Hip-Hop Will Survive the Long Tail of the Music Industry
Wednesday, May 24th, 2006The music business is moving into the long tail fast. Catalyzed by piracy and then legitimate downloading, the current form factor shift is about fluidity and is defining the “New Normal” for them whether firms like it or not. Pre-packaged albums are the head of the curve and singles are the tail. Downloading favors singles. Period.
We could spend alot of time prognosticating the end game for the music industry and where the media end of things will finally get a real foothold on the vertical cliff that they are barely hanging on to, but I am also intrigued by the changes on the production end. The manufacturing part of the business.
Big music labels live and die by the blockbuster strategy, even more so than movies studios. Even in niche sub-verticals of rock they clamor for winners like the Strokes or the Killers instead of judiciously promoting and peppering the market with specialized versions of these folks.
Hip-hop on the other hand has taken a different approach. It may have come from the “put my boys on” mentality where one successful artist will try to parlay his success into solo albums by every supporting member in his crew even if they are orthogonal to mass market quality (Wu-Tang exemplify this strategy). This strategy has now evolved into the diversified label approach where one successful artist is granted a separate sub-label operation with A & R freedom to boot.
This has allowed for an interesting phenomenon to occur: The hip-hop market was previously geographically divided across regions of the US. This kept with the separation of regionally distinctive musical structures with their companion lyrical styles. With the individual personalities as the face of the label, this line has been broken in favor of a hybridization strategy where an up and coming rapper from a particular region can seek out the best musical mind from another market and presto: remix before the original.
The basis of this is that hip-hop has been modular and plastic from the start.
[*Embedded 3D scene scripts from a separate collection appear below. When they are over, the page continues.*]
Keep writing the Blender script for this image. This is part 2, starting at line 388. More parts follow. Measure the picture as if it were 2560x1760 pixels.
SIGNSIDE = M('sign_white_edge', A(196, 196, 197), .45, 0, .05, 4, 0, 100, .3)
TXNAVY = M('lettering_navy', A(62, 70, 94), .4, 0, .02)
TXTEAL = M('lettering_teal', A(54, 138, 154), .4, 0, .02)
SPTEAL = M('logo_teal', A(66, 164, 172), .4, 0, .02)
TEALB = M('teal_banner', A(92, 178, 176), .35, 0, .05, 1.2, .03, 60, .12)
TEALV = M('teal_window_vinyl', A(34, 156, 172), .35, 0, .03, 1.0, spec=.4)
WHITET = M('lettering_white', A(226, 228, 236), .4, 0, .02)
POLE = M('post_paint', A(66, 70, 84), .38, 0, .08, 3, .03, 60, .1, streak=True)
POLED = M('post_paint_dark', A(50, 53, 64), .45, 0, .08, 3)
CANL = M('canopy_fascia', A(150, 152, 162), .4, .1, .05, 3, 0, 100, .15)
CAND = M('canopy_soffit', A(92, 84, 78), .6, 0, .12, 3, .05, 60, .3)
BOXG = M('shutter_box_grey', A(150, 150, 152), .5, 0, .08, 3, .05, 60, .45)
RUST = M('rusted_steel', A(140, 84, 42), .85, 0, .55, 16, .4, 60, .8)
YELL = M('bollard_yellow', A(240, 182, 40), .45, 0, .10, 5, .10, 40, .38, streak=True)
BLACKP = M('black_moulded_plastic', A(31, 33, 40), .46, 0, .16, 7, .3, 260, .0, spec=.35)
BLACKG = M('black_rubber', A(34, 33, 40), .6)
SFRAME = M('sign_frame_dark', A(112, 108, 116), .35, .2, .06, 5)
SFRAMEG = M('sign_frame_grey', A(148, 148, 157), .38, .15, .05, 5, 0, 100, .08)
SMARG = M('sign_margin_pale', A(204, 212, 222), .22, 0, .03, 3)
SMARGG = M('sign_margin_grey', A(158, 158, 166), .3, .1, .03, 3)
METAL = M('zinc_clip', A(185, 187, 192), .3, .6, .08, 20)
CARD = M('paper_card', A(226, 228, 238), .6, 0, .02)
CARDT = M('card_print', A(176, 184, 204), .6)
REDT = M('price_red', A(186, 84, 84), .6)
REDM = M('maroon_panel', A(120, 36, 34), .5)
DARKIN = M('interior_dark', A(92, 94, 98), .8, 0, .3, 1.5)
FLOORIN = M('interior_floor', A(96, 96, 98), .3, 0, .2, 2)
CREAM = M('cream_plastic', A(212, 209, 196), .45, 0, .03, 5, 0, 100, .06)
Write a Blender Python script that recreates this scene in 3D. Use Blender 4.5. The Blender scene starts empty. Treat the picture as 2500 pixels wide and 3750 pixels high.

The lyrics and musical tracks where created separately and then mixed, often by three separate parties. They also implicitly agreed to simple standards, as a DJ it blew my mind how similar nearly all beat tracks were. Additionally this allowed for a track that was not so successful in its original form to be mindblowingly successful in the remix at low marginal cost. No one plays the original version of MJB’s “Real Love” anymore, but the remix still gets a regular spot on playlists at radio stations and clubs 7 years post-release. That’s some lasting value!
While the delivery end of things sorts itself out, Hip-hop labels should promote this a modular production strategy and outsource remixing on their own sites. Syndicate the lyric tracks, beats and music out as building blocks and let the fans mix their favorite brew. Other genres of music based on analog artists cannot employ this strategy as remixes require costly re-recording of tracks and recomposition of music.